あの子は高校で野球を辞めるかもしれない。


この2年と数ヶ月、母子ともにいいことばかりではなかった。



それでも我慢強く野球を続けてきた息子のグラウンドでの最後かもしれない姿を見て、菜々子は声をあげずにはいられなかった。


「航太郎がんばれ!がんばれよー!」



本当は女の子のお母さんになりたかった。


そんな一文で始まったこの話はとにかく胸糞悪く、世の高校球児の母親はこんな思いを抱えながら我が子を応援しているのかとどんよりした気分で読み進めました。

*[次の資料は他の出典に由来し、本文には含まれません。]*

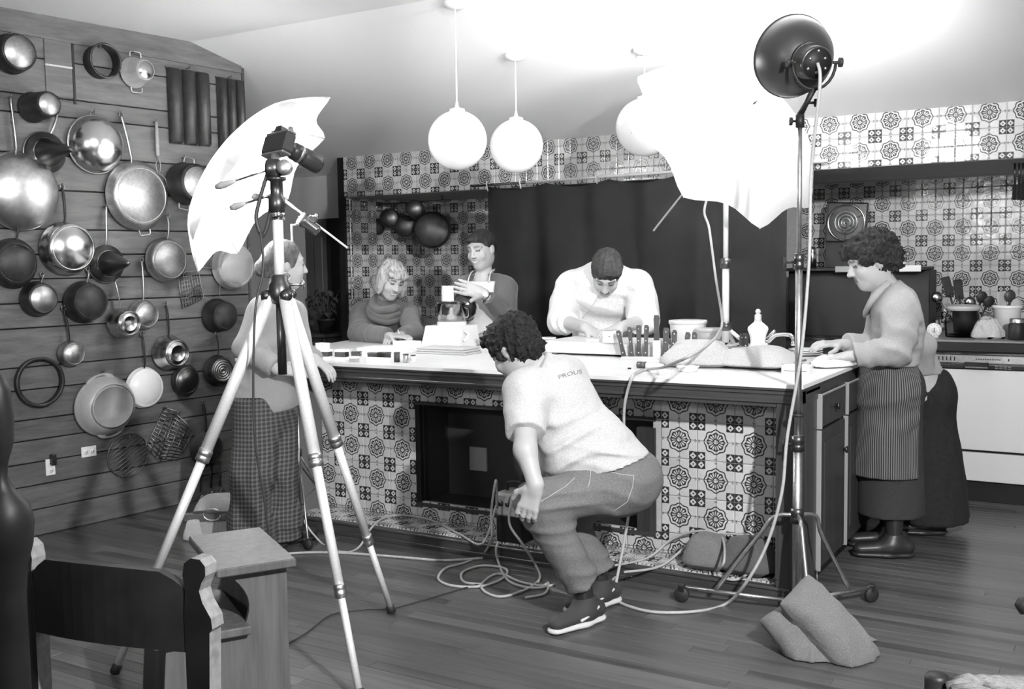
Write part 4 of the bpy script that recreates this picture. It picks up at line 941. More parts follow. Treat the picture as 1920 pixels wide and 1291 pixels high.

ブランチで作者の早見さんが登場されて、違う視点で高校野球を書きたかったというようなことを仰っていたような。


確かにまるで違う視点、母親目線で書かれていました。


息子の航太郎がまるで我が子であるような感覚で読んでいた母も多いと思います。


物語は、序盤の描写とは違う方向へ向かい、胸糞悪さも次第に薄れていき、もう最終的にはひたすら航太郎を応援するだけの私。


「女の子のお母さんになりたかった」という気持ちと対比する言葉も聞かれます。


全力で頑張るお母さんにお薦めする1冊です。